Integration with the government’s EA3000 system was a simple process, and did not require the use of any third party middleware, Hawkey says. Now job opportunities are populated directly into Salesforce and are updated on a weekly basis.

“We can also look at the individual job seeker and see what experience they have and what they want to do, and we can track them through the employment seeking process,” he says. “We can also show the government what we have done for that individual as a process to get payment from the government.”

Once Mission began using Salesforce it began to see other parts of its business which could benefit from using CRM, Hawkey says; particular in managing the relationship between corporate partners/donors and our staff.

“In our corporate partnership division we have implemented Salesforce for the 25-30 people managing relationships there,” he says. “We have also made some deployments for government relationships and managing apprenticeships for apprenticeship seekers and organisations offering them.”

Another benefit of opting for an in-cloud provider was that Mission would not have spend time and resources considering how the organisation’s branches could access the CRM application.
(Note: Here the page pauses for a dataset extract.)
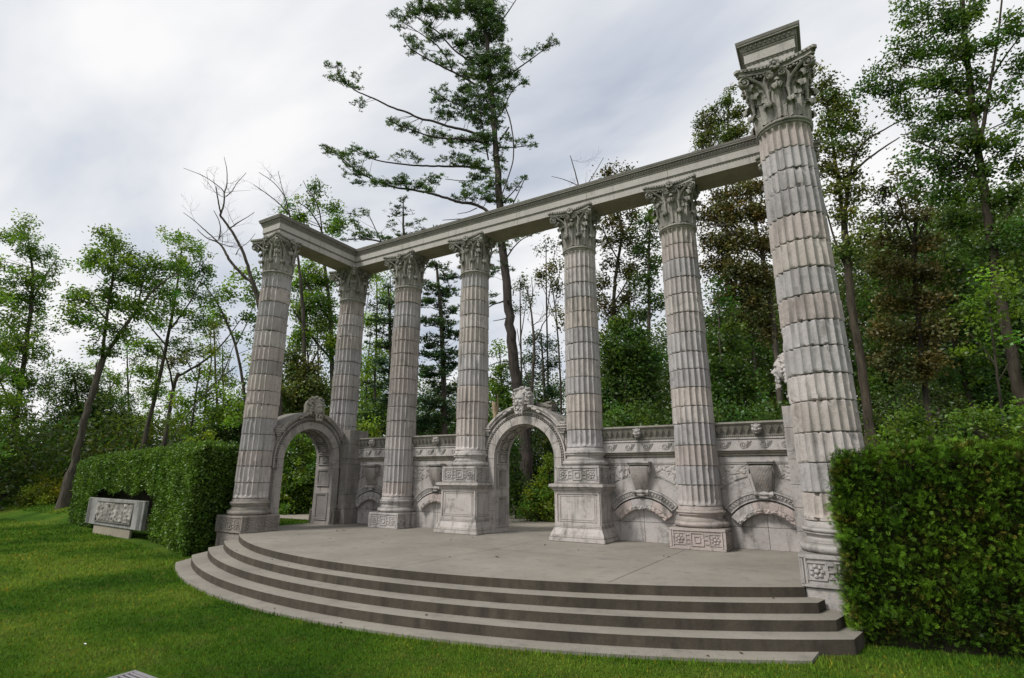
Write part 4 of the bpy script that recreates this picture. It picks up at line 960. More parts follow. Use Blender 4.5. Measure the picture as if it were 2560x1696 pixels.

“We didn’t have to think about how we would deploy the application or whether we needed some sort of remote desktop environment if it was on on-site application,” he says. “Because it’s in the cloud, as long as you can get to the Internet it’s OK.”

Admittedly, Mission has experienced an up-tick in its network activity and cost as a result of opting for the cloud option, however this has been a limited concern, Hawkey says.

“Our network traffic is now higher as a matter of course as people are accessing the Web more as a general trend,” he says.

Hawkey says that the decision to move to a CRM system was a big one, but one that has already justified the investment.

“What’s important for us is that this allows us to run the business more efficiently: having information at your finger tips, having a consistent interaction process with clients, being able to track the performance of sales reps. We can make sure things aren’t slipping through the cracks,” he says.